The department of trade and industry (the dti) this week unveiled a new piece of the “black industrialists” programme, which has been evolving for more than a year.
The Black Industrialists Policy mostly sets out a scheme to help qualifying companies find joy with South Africa’s development finance institutions – in response to the frequent complaint that black entrepreneurs have an inordinately hard time getting credit.
Then the dti intends to subsidise the cost of credit through “cost-sharing finance”.
Qualifying projects will have to “demonstrate some public benefit” and government will have the right to select the most appropriate projects to support, says the document.
The policy paper finally defines what is meant by a “black industrialist”. It is a black-owned company in the usual sense, where a black person owns at least 50% in the manufacturing sector.
Additionally, a black industrialist must “provide strategic and operational leadership”, take “personal risk”, stay in the business for a long term and act “entrepreneurially”.
That means the industrialist must identify new opportunities and develop ways to exploit them, reads the policy’s definitions section.
The definition seems designed to exclude the passive partnerships that often seem to characterise BEE transactions.
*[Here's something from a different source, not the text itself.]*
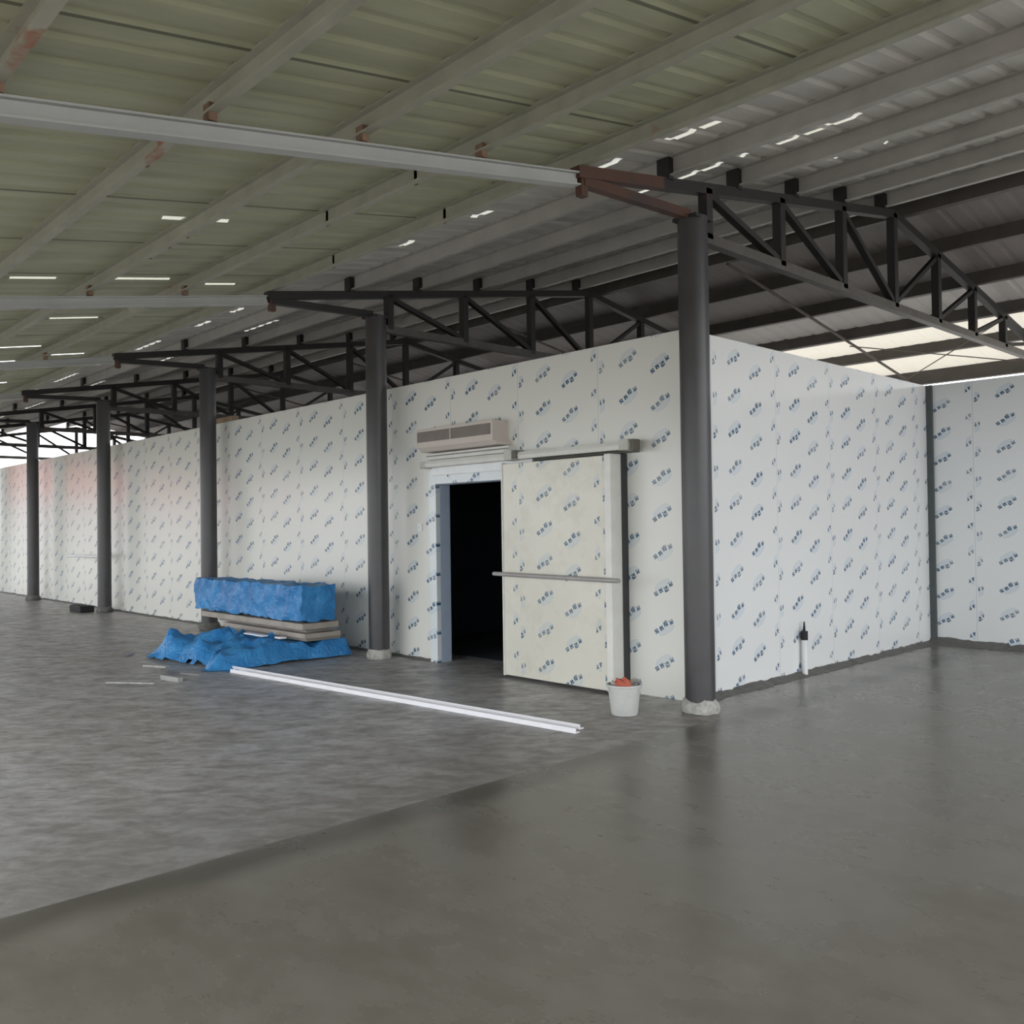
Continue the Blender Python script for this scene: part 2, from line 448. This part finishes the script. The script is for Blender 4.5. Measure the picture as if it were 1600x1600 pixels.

Those who qualify “should have extensive experience, operations and a track record in their respective or envisaged industrial sectors and value chains”.
The policy paper makes frank judgements of government’s success with black empowerment thus far, criticising the state-owned development finance institutions (DFIs) for favouring established white businesses and stating that black people’s participation in state procurement is “surprisingly low”. Government support has been “fragmented”, it says.
The policy sets out 10 years as the default time frame for supported companies to “become major players” in the market they are targeting.
A Black Industrialists Funding Package will be developed, and a Black Industrialists Financing Forum, which will consist of officials from seven DFIs, namely the Industrial Development Corporation, Export Credit Insurance Corporation, Development Bank of Southern Africa, Land Bank, National Empowerment Fund, Public Investment Corporation and the Small Enterprise Finance Agency. The forum will, in essence, be a one-stop shop for applying to all the DFIs at once.
Black business groupings that have been making calls for a black industrialists’ programme have also advocated “set-asides”, but the policy document makes no mention of this mechanism for reserving some government procurement exclusively for black businesses.